**Supplied material**
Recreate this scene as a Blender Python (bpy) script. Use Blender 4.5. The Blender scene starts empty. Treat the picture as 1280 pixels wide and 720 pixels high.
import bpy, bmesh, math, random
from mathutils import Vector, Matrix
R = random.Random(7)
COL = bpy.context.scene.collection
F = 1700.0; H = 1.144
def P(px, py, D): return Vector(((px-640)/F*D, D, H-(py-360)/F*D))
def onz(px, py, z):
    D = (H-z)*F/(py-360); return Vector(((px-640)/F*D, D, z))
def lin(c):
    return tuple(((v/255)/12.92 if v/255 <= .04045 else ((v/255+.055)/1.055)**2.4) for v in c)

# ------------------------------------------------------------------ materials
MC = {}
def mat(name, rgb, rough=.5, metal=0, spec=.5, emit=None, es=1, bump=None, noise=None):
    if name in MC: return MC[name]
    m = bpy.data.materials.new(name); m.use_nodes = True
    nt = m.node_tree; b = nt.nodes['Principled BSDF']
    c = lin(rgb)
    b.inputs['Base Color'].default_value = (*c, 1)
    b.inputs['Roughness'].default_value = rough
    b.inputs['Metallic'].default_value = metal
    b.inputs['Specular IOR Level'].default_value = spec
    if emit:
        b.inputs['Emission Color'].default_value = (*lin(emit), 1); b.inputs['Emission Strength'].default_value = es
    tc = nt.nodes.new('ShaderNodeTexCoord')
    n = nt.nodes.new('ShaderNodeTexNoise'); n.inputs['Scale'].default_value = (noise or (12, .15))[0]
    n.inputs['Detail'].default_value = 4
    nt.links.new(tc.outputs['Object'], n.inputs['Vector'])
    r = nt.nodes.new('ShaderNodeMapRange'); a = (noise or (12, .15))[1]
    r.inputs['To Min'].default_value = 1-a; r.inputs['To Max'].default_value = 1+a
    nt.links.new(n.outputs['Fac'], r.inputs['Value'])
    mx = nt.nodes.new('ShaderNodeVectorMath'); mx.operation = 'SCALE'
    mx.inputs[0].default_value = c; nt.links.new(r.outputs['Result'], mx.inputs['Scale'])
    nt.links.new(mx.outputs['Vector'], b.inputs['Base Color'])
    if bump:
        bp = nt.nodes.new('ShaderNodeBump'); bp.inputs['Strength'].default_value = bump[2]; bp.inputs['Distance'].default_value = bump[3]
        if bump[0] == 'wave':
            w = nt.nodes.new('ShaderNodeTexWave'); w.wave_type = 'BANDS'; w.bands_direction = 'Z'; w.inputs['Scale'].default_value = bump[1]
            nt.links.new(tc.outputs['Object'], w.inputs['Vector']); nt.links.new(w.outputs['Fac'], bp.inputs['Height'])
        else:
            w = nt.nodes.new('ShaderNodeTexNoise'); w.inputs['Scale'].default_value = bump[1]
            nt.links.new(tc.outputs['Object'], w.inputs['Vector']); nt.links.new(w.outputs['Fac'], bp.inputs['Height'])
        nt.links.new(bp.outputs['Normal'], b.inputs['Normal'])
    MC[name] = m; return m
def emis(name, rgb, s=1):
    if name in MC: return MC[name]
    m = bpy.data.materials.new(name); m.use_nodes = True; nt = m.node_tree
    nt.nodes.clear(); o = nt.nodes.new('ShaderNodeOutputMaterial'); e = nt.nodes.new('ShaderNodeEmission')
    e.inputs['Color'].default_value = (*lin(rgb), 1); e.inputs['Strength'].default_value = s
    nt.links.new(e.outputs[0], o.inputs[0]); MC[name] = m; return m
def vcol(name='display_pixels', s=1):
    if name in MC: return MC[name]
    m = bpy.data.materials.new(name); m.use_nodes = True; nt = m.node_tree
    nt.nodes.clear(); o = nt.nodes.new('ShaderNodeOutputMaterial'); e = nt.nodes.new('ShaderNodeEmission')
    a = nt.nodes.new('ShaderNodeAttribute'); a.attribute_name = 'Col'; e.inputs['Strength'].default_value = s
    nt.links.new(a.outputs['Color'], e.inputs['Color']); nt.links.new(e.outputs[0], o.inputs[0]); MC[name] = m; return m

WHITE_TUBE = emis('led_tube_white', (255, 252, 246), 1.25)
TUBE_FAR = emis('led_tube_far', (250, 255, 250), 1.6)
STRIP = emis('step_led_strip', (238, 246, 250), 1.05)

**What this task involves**
Only the lines from the start of the data to the line holding "return tuple(((v/255)/12.92 if" are wanted; return them exactly, both ends included.

**Output for this task**
Recreate this scene as a Blender Python (bpy) script. Use Blender 4.5. The Blender scene starts empty. Treat the picture as 1280 pixels wide and 720 pixels high.
import bpy, bmesh, math, random
from mathutils import Vector, Matrix
R = random.Random(7)
COL = bpy.context.scene.collection
F = 1700.0; H = 1.144
def P(px, py, D): return Vector(((px-640)/F*D, D, H-(py-360)/F*D))
def onz(px, py, z):
    D = (H-z)*F/(py-360); return Vector(((px-640)/F*D, D, z))
def lin(c):
    return tuple(((v/255)/12.92 if v/255 <= .04045 else ((v/255+.055)/1.055)**2.4) for v in c)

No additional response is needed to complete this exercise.